We don't think about these things because the machines do it all for you.

Do you think the computer industry is doing a good job explaining the benefits to people?

Interesting question. I don't think they are doing a great job. Unfortunately, the most visible commentary out of the computer industry are the naysayers – the folks that are all doom and gloom, that think AI could be mankind's last great invention.

I think that casts a pall, a shadow over AI. Look, the kind of AI that we are talking about and we will have over the next few decades is not that kind of generalised AI. It may get there at some point but what we have now is very narrow AI.

What the industry is not doing is explaining how we could get benefits from AI in very specific situations.
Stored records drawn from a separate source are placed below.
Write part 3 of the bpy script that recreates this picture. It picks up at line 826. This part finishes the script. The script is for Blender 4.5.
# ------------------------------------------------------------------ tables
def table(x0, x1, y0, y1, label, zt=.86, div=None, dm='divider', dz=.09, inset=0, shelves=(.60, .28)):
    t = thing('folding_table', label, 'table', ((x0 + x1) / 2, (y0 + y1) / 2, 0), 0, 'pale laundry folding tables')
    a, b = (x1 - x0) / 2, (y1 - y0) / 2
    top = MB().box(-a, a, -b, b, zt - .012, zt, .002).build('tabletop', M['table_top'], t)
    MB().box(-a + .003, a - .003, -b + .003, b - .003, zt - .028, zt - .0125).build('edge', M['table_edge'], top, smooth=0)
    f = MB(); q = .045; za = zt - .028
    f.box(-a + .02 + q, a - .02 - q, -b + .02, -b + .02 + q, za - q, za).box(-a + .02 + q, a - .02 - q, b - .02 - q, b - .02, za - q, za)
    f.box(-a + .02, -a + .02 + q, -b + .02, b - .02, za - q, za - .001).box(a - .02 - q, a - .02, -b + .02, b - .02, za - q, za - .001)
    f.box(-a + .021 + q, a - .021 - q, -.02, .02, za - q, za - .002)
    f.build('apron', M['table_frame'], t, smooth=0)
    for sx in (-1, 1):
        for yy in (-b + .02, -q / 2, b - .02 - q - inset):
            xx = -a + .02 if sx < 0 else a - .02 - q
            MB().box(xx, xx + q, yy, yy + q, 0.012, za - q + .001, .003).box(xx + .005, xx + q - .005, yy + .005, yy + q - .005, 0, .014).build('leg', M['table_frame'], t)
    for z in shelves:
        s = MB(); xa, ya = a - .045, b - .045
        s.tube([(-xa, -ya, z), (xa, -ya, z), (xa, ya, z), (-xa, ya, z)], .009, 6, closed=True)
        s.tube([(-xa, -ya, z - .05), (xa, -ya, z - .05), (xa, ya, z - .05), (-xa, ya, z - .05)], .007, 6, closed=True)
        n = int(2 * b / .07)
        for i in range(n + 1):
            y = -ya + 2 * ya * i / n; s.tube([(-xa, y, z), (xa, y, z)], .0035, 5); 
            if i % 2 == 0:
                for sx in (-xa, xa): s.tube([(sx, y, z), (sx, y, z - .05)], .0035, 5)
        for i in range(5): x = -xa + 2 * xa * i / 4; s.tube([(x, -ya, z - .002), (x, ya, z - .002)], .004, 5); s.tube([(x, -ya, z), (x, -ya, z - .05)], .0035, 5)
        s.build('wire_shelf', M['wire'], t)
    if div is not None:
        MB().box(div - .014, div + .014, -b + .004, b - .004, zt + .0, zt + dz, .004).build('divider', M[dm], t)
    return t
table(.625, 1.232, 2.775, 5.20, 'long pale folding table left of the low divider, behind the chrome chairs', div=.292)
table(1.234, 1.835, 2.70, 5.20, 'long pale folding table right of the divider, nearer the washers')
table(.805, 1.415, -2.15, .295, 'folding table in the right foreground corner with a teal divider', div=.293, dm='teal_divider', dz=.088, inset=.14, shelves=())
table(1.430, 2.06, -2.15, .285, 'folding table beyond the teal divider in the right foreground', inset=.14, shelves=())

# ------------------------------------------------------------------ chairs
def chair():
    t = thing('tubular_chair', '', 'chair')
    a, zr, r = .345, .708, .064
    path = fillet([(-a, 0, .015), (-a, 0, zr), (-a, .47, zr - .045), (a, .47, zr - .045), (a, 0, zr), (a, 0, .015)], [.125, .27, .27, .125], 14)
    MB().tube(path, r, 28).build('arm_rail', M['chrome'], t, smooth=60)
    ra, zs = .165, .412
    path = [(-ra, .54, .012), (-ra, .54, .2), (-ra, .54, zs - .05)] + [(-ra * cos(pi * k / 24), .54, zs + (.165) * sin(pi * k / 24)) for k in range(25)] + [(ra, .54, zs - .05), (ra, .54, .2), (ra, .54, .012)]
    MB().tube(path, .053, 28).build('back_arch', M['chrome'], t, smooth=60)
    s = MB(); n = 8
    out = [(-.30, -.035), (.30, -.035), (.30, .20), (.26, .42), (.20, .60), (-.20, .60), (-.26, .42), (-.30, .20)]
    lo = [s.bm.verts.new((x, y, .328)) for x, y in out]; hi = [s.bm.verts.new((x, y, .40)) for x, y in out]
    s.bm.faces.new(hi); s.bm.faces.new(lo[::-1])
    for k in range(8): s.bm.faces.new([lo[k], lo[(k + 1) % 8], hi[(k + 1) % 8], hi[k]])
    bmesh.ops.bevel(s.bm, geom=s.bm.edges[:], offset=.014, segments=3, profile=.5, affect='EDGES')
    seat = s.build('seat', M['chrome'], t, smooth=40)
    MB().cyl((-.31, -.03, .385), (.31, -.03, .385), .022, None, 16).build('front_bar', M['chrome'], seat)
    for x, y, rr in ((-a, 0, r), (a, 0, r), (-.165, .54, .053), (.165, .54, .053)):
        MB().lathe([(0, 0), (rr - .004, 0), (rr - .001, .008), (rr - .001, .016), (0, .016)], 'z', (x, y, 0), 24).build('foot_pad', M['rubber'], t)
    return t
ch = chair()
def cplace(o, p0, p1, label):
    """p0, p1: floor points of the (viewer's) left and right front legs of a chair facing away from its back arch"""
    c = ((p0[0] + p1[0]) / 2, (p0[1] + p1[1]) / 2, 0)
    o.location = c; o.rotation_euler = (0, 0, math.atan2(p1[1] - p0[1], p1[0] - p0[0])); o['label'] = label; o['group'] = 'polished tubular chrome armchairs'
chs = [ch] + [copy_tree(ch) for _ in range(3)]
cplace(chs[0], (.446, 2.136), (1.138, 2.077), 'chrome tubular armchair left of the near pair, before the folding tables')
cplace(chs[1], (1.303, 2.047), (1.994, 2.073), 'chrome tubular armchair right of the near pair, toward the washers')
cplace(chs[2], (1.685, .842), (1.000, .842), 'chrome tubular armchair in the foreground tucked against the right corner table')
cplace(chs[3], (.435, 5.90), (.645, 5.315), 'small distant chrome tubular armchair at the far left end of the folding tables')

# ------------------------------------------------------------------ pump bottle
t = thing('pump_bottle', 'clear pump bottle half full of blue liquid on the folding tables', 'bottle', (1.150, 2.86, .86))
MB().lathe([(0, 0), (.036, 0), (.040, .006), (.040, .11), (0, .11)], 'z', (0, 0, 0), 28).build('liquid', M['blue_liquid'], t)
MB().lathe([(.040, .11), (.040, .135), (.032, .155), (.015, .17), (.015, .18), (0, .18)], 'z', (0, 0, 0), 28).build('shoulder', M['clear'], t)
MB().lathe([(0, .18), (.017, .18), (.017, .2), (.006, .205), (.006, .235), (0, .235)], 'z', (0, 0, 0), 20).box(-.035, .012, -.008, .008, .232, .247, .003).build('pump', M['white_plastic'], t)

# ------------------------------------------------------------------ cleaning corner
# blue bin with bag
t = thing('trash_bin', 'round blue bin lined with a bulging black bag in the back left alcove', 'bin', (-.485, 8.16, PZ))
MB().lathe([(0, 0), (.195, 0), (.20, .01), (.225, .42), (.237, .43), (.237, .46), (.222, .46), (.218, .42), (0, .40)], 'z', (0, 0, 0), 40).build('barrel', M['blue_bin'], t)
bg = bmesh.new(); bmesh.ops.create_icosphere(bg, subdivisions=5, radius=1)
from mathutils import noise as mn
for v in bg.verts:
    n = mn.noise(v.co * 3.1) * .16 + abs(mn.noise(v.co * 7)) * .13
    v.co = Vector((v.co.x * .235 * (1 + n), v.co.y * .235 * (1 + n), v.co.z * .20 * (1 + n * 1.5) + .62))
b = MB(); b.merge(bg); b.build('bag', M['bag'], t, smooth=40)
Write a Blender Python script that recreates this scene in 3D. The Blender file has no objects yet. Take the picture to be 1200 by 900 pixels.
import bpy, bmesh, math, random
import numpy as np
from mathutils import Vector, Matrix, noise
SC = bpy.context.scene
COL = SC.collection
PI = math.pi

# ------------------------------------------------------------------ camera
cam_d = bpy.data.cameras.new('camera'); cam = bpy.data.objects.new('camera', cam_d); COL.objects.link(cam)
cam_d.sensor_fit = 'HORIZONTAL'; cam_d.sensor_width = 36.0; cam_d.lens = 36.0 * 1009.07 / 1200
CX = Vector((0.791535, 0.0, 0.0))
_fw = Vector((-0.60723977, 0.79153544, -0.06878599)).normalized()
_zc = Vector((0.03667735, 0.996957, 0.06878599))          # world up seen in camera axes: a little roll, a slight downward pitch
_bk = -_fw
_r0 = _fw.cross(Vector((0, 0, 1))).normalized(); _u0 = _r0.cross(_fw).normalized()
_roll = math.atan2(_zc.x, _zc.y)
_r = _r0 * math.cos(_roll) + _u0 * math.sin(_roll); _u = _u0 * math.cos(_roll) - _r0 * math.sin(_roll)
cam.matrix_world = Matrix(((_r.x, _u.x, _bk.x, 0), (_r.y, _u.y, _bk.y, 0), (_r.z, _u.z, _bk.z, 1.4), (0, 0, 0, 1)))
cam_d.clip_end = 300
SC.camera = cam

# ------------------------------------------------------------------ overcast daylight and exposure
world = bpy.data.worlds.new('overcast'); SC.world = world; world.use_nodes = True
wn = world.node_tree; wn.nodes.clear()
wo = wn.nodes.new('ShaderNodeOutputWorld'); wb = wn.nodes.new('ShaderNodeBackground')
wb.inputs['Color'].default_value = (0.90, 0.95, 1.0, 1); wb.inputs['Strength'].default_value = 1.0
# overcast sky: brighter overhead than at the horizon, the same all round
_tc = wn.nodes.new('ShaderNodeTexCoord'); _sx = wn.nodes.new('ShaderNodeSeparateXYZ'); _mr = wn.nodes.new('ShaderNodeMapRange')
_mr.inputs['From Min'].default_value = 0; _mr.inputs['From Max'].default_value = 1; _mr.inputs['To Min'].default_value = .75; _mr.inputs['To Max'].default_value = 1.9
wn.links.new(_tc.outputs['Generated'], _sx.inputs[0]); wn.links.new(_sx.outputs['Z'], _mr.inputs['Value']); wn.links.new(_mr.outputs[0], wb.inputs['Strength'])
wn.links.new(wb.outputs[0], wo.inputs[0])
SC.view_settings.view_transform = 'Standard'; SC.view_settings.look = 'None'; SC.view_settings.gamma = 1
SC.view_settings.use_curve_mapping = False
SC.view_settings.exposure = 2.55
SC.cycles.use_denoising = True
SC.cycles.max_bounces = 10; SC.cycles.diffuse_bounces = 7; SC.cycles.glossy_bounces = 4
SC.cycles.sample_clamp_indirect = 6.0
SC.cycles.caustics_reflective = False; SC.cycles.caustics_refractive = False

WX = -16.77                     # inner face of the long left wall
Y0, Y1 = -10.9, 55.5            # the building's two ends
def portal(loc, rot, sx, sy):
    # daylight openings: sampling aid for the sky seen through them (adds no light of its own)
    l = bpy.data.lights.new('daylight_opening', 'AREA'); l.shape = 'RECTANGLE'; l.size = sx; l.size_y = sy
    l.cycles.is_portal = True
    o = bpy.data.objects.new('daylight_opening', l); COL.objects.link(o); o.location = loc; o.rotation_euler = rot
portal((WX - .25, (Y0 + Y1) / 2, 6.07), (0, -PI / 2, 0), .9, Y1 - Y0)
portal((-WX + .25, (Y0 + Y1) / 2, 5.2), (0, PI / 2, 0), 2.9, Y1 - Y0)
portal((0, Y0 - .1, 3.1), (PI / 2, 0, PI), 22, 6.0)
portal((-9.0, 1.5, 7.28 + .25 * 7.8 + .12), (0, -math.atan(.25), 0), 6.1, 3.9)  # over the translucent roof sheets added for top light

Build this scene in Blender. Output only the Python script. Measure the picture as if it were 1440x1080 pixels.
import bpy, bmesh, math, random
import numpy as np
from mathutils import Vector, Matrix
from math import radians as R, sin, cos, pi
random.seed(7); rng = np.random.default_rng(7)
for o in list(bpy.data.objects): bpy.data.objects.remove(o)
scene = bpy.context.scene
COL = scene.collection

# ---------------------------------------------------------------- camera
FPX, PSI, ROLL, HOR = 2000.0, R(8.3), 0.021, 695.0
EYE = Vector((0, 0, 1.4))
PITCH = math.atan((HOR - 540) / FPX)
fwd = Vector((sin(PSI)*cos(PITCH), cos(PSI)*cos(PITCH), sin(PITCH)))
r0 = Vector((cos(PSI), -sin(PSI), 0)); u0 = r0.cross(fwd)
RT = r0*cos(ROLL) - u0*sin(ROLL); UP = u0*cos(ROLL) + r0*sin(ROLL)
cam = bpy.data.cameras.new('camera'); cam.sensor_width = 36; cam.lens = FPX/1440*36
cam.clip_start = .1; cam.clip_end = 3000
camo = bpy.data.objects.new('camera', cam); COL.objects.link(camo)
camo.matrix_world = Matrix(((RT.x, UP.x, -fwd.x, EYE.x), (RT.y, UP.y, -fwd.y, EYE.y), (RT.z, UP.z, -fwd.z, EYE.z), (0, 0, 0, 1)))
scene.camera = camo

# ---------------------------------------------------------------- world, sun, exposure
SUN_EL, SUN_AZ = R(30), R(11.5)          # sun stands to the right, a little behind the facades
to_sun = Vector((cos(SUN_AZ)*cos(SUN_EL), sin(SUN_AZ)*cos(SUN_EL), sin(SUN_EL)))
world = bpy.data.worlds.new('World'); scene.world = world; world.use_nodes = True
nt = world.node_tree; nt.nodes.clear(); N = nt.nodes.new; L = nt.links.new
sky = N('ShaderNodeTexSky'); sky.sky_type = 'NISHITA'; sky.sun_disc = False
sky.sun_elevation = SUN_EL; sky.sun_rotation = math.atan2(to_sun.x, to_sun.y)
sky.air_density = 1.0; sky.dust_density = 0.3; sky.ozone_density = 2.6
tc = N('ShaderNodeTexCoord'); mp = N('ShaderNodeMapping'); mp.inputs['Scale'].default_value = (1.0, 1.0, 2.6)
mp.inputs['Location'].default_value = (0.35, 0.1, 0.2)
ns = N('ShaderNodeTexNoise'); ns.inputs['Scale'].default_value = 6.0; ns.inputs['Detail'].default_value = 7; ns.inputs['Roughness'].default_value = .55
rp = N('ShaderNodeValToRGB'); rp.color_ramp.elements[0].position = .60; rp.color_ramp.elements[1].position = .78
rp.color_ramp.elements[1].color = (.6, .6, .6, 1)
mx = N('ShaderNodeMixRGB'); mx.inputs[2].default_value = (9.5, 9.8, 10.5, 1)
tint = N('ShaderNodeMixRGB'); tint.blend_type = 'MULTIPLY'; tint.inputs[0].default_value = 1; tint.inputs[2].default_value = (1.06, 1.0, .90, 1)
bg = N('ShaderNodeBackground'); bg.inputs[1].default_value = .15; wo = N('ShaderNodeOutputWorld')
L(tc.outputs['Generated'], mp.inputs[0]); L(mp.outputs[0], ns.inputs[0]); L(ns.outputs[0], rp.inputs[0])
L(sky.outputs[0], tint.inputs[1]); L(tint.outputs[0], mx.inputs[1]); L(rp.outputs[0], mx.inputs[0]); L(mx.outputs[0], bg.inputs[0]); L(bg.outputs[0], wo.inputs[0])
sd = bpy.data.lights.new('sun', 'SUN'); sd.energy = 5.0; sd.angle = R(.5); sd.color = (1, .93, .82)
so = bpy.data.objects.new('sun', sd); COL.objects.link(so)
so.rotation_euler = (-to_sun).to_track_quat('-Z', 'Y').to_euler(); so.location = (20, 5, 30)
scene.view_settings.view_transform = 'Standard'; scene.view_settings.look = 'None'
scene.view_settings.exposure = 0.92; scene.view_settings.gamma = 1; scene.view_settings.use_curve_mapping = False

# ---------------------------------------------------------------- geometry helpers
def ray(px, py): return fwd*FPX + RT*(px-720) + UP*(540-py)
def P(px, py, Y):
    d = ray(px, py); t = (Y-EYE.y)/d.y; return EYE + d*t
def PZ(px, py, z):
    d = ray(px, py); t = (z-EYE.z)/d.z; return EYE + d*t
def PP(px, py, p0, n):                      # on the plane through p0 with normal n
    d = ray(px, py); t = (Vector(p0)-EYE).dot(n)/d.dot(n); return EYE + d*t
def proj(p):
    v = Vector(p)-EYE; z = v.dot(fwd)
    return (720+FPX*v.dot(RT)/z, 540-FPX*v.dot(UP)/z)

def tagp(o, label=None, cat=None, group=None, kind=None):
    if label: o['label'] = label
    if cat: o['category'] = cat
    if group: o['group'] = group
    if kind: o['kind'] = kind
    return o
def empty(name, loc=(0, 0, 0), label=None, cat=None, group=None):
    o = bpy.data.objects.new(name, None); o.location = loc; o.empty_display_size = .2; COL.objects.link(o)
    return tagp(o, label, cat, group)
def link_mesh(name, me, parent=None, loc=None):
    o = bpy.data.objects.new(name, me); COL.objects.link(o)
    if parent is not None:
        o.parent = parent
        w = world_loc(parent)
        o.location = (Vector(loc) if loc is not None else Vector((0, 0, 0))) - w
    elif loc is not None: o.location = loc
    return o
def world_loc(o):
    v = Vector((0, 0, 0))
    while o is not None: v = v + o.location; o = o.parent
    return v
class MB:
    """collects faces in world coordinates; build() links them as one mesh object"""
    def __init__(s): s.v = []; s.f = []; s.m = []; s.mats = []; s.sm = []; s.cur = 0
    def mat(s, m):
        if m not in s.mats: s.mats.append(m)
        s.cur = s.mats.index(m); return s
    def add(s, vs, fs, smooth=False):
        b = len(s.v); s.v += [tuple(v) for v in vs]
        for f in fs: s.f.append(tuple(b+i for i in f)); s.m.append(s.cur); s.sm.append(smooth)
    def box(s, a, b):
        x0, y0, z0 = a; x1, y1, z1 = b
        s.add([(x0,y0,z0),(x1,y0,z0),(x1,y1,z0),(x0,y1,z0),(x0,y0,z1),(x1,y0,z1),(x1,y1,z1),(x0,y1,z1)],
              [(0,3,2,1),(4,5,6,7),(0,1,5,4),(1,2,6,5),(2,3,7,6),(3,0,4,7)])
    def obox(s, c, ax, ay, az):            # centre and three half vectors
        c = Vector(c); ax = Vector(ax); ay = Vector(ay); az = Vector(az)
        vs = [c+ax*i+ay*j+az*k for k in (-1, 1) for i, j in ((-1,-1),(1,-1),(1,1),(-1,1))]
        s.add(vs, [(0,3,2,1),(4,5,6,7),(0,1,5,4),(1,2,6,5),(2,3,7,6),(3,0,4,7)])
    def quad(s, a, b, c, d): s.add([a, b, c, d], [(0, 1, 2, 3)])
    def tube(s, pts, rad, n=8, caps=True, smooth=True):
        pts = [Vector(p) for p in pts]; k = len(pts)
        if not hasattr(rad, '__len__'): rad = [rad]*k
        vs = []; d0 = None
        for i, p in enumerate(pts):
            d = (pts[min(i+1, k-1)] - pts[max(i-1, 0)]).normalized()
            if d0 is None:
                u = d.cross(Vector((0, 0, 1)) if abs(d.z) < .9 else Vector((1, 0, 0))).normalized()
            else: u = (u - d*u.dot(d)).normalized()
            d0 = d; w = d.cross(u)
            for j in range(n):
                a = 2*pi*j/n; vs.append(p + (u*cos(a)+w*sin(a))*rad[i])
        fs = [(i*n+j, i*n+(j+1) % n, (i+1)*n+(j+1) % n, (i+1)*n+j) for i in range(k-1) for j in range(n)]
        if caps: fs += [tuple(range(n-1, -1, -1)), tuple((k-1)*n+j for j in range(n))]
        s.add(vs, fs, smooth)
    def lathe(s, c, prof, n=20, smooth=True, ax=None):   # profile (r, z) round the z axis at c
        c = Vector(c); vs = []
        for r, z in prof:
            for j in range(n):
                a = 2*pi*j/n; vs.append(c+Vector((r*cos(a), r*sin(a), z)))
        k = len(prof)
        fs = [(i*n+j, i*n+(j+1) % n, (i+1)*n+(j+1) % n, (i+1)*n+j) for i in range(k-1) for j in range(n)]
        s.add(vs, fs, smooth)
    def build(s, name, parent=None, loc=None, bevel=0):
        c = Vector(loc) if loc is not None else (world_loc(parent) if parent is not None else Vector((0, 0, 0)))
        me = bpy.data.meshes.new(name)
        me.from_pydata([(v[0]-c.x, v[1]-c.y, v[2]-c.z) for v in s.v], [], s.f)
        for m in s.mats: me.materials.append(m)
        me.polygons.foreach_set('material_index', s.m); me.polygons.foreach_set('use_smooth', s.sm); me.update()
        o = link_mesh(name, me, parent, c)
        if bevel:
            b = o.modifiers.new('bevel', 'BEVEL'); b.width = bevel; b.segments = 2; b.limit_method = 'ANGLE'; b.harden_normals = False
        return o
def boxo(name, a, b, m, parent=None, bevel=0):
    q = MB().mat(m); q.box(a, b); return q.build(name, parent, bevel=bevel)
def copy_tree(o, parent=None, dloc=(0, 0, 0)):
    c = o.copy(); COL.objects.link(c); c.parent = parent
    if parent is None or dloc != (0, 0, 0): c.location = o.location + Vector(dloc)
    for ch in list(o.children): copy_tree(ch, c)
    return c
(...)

The reality is that that, unfortunately, doesn't play very well in the media as do the naysayers and the apocalyptic prognostications. They tend to get a lot more coverage.

SEE: Special report: How to automate the enterprise (free ebook)

However, I do think that we can do a better job if we begin with educating people on what AI really is. But the situation is that most people who really know AI want to keep it to themselves. They see it as a religion and are not doing a very good job at explaining it on a broad basis.

I try to do that with the book. What it sets out to do is give a very practical perspective on what AI can do for us. But what I do say in the book is that this is very evolutionary, very necessary, will have a huge impact on our lives but it's not apocalyptic. People will accept and embrace AI. But my vacuum cleaner? Well heck it's still just a vacuum cleaner. It does what it is intended to do, and it just does it more intelligently.